## DATASET RECORDS
◆ ◆ ◆
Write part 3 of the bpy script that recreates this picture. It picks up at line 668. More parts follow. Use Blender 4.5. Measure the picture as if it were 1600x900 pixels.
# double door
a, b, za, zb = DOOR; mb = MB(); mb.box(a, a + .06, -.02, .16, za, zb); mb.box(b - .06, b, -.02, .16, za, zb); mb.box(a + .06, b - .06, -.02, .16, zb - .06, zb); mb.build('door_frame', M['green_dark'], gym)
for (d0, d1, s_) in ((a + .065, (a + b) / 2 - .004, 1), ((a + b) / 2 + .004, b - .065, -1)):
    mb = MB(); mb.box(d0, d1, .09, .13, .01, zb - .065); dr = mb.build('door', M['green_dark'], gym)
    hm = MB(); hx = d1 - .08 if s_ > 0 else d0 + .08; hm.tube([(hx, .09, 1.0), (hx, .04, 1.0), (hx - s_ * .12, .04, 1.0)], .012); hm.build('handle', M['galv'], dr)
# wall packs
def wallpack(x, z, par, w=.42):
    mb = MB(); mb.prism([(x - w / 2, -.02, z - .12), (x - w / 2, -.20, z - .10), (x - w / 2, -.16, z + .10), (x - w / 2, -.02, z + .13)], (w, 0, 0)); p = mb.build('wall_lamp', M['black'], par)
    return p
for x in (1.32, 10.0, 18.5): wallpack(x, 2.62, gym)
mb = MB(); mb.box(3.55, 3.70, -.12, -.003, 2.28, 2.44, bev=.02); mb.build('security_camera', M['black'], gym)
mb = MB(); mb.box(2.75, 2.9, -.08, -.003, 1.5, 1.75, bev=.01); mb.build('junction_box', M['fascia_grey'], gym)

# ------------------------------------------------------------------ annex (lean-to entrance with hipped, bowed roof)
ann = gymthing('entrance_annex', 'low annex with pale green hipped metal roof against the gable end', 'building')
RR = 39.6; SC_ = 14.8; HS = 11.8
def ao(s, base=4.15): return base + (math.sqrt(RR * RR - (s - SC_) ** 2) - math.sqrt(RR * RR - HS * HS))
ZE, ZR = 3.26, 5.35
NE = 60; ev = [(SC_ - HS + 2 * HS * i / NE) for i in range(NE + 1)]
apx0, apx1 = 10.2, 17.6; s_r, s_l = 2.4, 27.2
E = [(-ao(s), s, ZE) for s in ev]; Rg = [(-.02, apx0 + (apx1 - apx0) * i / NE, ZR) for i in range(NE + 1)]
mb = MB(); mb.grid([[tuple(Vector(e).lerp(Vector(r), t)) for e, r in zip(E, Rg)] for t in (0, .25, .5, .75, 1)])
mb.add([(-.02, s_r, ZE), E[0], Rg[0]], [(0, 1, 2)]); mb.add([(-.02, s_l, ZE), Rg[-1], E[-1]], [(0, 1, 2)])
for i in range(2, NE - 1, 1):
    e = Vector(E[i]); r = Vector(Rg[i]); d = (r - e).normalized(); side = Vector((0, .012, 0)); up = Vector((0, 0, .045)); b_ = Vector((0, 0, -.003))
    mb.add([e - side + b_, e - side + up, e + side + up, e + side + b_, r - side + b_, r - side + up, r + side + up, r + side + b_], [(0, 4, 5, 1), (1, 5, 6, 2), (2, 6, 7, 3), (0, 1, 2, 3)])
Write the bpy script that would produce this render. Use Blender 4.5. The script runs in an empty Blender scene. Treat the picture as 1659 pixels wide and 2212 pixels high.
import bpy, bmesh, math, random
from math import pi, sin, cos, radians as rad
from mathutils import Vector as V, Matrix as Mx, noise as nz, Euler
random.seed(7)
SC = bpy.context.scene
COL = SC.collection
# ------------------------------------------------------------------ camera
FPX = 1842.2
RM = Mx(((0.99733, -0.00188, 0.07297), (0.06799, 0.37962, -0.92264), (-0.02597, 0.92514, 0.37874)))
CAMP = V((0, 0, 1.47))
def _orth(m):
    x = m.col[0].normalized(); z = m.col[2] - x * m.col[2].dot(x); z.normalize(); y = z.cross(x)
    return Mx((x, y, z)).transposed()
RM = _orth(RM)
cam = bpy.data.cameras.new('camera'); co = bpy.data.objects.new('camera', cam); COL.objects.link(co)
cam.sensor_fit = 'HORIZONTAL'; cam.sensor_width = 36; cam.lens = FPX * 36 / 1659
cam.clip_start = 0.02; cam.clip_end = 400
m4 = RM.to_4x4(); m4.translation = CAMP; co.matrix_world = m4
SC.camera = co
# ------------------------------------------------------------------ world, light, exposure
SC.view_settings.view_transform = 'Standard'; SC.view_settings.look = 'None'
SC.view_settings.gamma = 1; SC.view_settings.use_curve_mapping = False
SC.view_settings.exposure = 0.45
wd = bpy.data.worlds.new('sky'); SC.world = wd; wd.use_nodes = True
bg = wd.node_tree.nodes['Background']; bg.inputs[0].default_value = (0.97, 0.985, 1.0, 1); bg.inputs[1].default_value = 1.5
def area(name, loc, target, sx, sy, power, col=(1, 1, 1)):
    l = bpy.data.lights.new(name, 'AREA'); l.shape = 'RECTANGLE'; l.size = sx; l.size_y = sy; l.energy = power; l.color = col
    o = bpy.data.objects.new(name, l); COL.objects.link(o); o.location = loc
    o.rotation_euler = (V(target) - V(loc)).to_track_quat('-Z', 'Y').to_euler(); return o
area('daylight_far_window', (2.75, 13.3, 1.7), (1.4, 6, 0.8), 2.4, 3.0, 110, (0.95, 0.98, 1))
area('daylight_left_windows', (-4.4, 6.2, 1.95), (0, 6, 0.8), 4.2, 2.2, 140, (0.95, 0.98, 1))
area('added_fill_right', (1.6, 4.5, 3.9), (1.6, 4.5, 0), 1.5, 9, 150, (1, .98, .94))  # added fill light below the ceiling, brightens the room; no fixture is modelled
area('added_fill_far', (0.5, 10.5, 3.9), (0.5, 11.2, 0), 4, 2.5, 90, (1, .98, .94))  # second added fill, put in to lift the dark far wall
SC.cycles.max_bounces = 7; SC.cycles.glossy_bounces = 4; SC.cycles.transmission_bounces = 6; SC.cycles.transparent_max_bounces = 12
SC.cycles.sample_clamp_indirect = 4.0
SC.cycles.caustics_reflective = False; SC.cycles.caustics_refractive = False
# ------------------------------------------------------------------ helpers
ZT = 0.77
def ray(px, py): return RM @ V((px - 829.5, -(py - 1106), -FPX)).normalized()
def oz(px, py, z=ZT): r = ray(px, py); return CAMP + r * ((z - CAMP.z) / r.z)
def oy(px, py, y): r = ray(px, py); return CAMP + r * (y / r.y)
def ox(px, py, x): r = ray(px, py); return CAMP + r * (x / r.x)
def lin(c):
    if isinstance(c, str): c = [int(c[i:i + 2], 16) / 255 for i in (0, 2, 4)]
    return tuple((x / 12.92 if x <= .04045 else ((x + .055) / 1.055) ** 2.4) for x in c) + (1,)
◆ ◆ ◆
Identify the lines in the entries above that contain "picture", then copy them out.

## FINAL ANSWER
Write part 3 of the bpy script that recreates this picture. It picks up at line 668. More parts follow. Use Blender 4.5. Measure the picture as if it were 1600x900 pixels.
Write the bpy script that would produce this render. Use Blender 4.5. The script runs in an empty Blender scene. Treat the picture as 1659 pixels wide and 2212 pixels high.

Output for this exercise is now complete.